JAKARTA, KOMPAS.com — Jaksa penuntut umum dari Komisi Pemberantasan Korupsi memutar rekaman percakapan antara terdakwa mantan anggota DPRD DKI, Mohamad Sanusi, dengan Trinanda Prihantoto, asisten mantan Presdir Agung Podomoro Land Ariesman Widjaja.
Rekaman itu diputar ketika Trinanda menjadi saksi dalam sidang kasus dugaan suap reklamasi di Pengadilan Tipikor, Jalan Bungur Besar Raya, Senin (26/9/2016).
Dalam rekaman itu, tergambar pembicaraan Sanusi dengan Trinanda mengenai kontribusi tambahan. Sanusi terdengar sedang mengakomodasi keinginan Ariesman Widjaja dan mengubah bahasa perda.
Dalam rekaman itu, tertulis bahwa Sanusi sudah memikirkan bahasanya bersama dengan Ketua Balegda DPRD DKI Mohamad Taufik. Sebelum rekaman itu diputar, jaksa bertanya kepada Trinanda tentang apa yang diinginkan Ariesman terkait kontribusi tambahan dalam raperda.
"Saya boleh jujur, Pak Ariesman menyampaikan ke saya, 'Nda tolong ya G sudah kita kerjakan itu bisa masuk raperda hingga ada dasar hukum. Entah kontribusi atau tambahan'," ujar Trinanda.
Untuk diketahui, salah satu anak perusahaan Agung Podomoro Land, PT Muara Wisesa Samudra, merupakan pemegang izin reklamasi Pulau G. PT Agung Podomoro Land diketahui sudah membangun rusun sebagai kontribusi tambahan mereka.
Namun, karena perda harus disahkan terlebih dahulu jika PT Agung Podomoro ingin melakukan serah terima rusun itu, perda itu menjadi payung hukum kontribusi tambahan yang dicicil PT Agung Podomoro Land.
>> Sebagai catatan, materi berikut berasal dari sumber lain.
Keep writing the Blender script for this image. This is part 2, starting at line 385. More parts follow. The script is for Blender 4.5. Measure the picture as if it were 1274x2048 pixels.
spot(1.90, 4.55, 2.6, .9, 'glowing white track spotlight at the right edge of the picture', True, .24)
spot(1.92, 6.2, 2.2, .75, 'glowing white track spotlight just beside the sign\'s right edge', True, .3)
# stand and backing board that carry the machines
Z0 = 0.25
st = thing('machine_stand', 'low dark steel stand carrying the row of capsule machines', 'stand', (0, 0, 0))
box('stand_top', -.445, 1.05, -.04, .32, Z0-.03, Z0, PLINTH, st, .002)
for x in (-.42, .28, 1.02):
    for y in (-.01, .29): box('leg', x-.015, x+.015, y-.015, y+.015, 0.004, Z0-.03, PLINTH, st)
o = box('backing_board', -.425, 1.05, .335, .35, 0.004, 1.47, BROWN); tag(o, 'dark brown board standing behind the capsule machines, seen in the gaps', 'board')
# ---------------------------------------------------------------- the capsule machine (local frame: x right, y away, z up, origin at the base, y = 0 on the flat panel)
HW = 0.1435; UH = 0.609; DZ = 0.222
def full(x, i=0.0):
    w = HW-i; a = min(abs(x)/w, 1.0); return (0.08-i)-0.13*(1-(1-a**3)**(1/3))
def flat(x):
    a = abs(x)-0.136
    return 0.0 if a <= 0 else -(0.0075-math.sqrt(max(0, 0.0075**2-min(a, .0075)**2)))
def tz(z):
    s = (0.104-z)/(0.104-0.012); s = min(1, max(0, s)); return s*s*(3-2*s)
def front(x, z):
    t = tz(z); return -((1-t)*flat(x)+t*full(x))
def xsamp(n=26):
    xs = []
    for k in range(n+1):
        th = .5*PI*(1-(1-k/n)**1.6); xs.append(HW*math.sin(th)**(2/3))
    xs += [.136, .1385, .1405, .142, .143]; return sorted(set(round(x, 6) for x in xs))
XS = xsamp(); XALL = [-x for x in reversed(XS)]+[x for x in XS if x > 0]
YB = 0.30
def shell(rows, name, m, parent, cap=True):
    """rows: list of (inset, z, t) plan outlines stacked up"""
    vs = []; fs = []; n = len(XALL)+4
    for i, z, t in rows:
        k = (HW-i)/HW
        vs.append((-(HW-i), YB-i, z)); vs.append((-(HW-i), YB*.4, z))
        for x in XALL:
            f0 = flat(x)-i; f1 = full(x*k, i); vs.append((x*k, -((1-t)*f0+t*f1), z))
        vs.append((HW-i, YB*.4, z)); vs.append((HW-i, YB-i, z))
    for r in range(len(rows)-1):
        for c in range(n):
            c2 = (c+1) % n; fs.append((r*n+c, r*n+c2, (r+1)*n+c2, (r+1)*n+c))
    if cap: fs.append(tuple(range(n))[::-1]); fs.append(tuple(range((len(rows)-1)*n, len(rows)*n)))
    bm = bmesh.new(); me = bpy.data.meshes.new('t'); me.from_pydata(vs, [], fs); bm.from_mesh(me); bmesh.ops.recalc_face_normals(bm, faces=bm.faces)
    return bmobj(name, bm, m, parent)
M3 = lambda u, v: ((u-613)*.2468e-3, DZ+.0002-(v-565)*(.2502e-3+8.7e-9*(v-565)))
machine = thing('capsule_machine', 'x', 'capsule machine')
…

Percakapan di bawah ini menunjukkan Sanusi yang sedang mengakali bahasa perda untuk menguntungkan pengembang:
Sanusi: Bahasanya bahasa dari jadi, jadi akhirnya tadi ngomong "eh Bang Taufik, Lu pikirin deh Fik, gue setuju,". Gitu kan.
Trinanda: He eh.
Sanusi: Tadi akhirnya gua pikirin, tadi baru selesai sama Bang Taufik nih.
Trinanda: Iya he-eh.
Sanusi: Kalau begitu gua bilang, "Pada prinsipnya kan Ahok setuju enggak apa enggak besar" gitu kan.
Trinanda: Iya iya
Sanusi: Oke jadi gua pikirin 15 persen pasti dari 5 persen.